Complex Concepts Simplified
- W.R.A.P. 21 Motion: In Wyoming, a post-trial mechanism to raise ineffective assistance claims while a direct appeal is pending. It allows an evidentiary hearing in the district court before appellate briefing proceeds.
- Strickland Prejudice: Even if a lawyer erred, a defendant must show a reasonable probability that, but for the error, the outcome would have been different. Courts may decide an IAC claim solely on this prong.
- Daubert Hearing: A pretrial proceeding where the judge assesses whether expert evidence is both reliable and relevant. Reliability relates to scientific soundness (testing, peer review, error rates, acceptance). Relevance/“fit” asks whether the testimony meaningfully assists the jury on the precise facts at issue.
- Rule 702 “Helpfulness” and Vouching: Expert testimony must help the jury understand evidence or decide a fact without telling the jury whom to believe. Any expert statement that effectively declares a witness truthful is inadmissible vouching.
- “No Deception Indicated” (NDI): A polygraph conclusion suggesting the examinee’s physiological responses did not indicate deception in response to a particular question. Even an NDI result may be inadmissible if it fails Rule 702 or Daubert requirements.
- “Fit” in Practice: If the charged conduct is alleged to have occurred on May 10 and August 27, a polygraph question framed about “Sunday in August” does not fit and therefore does not assist the jury in deciding the relevant facts.
Practical Guidance for Litigants
- For defense counsel:
- Do not rely on polygraphs to prove credibility at trial. Wyoming law disfavors such use and treats it as vouching.
- If considering scientific evidence, build a robust Daubert record: current literature, error rates, accepted standards, and precise linkage to the disputed facts.
- Ensure any proposed expert testimony directly addresses the acts, timeframes, and elements charged. Overly narrow or mismatched framing will fail the “fit” requirement.
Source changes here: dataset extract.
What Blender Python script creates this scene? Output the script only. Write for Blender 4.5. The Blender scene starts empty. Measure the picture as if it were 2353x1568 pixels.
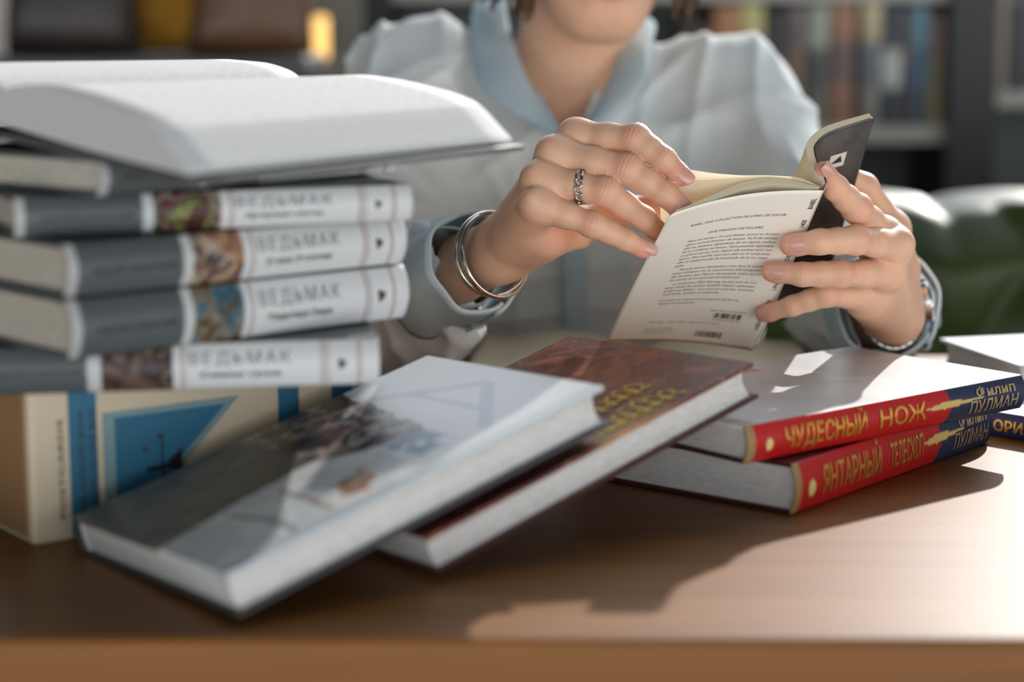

- When raising IAC via Rule 21, be prepared to show not only counsel’s omission but also that the omitted motion would have been granted and outcome-altering.
- For prosecutors:
- Challenge polygraph evidence under Rule 702’s helpfulness and Daubert’s fit. Emphasize the anti-vouching doctrine.
- Where polygraphs are discussed at all, focus the court on reliability lacunae and the risks of confusing or misleading the jury.
- For trial judges:
- This opinion supports exclusion under Rule 702 where polygraph evidence is offered to bolster credibility or lacks fit, without needing to reach Rule 403.
- Explicitly analyze both “helpfulness” and “fit” in Daubert rulings to create a clear appellate record.
Conclusion
Morris crystallizes two interlocking principles of Wyoming evidence and ineffective-assistance jurisprudence. First, polygraph evidence proffered to bolster a witness’s credibility fails W.R.E. 702’s helpfulness requirement and intrudes on the jury’s exclusive province as the trier of credibility; it is inadmissible regardless of any claimed exculpatory sheen. Second, to establish Strickland prejudice from an omitted Daubert motion, a defendant must demonstrate that the evidence would have cleared Rule 702’s reliability and “fit” hurdles and that its admission likely would have changed the verdict. The defense satisfied neither requirement here: the reliability showing was incomplete, and—most decisively—the polygraph question did not match the charged conduct.
By declining to presume prejudice and anchoring its analysis in Daubert’s gatekeeping framework, the Court reinforces a disciplined approach to expert evidence and to post-conviction claims premised on omitted motions. The takeaway is clear: absent a rigorous scientific foundation and a precise linkage to the disputed facts, polygraph results remain outside the courtroom—and cannot resuscitate an ineffective-assistance claim.